Thanks so much, Michelle! I’ll be at World Tea Expo as well, so let’s stay in touch — I’d love to participate in any marketing-based meetings and/or networking as well. Cheers! :-) Kulov
I agree with you Kulov; many marketing opportunities are missed but above all, education is the key to selling more tea; the consumer is woefully under or mistakenly “educated” and the tea industry needs to acknowledge that and allocate some marketing dollars toward ameliorating that issue. Thanks for doing your part via the Tea Festival. Hope to participate again in 2012.
– Follow the coffee model already in place.
– In this era, too many brands are developed with the goal of being purchased by Coke, Pepsi, Unilever, etc… that is the only long-term strategy.
– Given the choke hold on national distribution by a few, brand strategy is regional rather than national, unless you have big VC money behind you to paper the distribution channels and shelf space with dollar bills.
– Keep doing your thing, break the mold.
Kulov, you are right about needing more tea education. As I am sure you know the more you learn about tea, the more you realize how little you know in this vast field. So we need to keep learning & spreading that knowledge to the public. Would love to do a series of talks/demos about tea or tea mixers to spread the word. Trying to make #TeaTuesday happen in LA.
Thank you guys for all of your words of encouragement — we’ll keep on “breaking the mold” and champion tea education. Hope to see you at World Tea Expo. Cheers! :-)
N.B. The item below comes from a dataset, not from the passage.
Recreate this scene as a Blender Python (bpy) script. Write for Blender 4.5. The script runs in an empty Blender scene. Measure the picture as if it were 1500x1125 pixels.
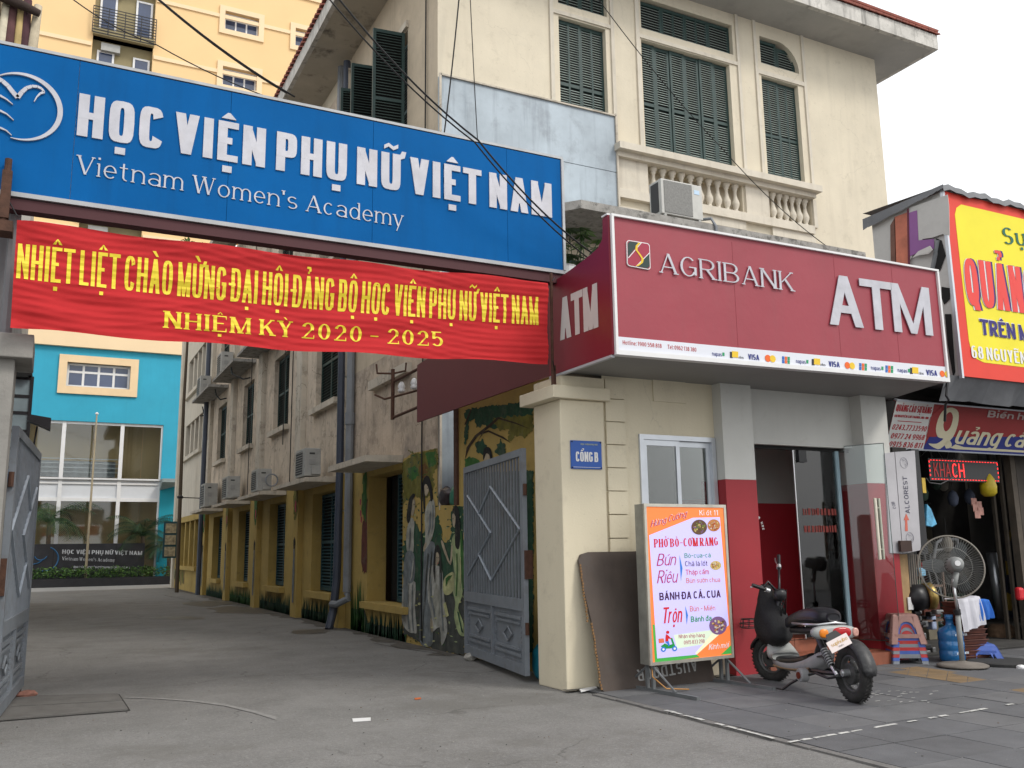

I was so excited to see that there was a tea festival in Los Angeles only to have my joy squashed! My partner and I have a mobile tea party company in Los Angeles and we are very anxious to learn as much as we can about tea and the business, and to market our service. It took us 5 years to realize our dream and we are serious tea lovers. Considering the number of successful tea rooms and shops in LA there has to be a market! Please give L.A. another chance!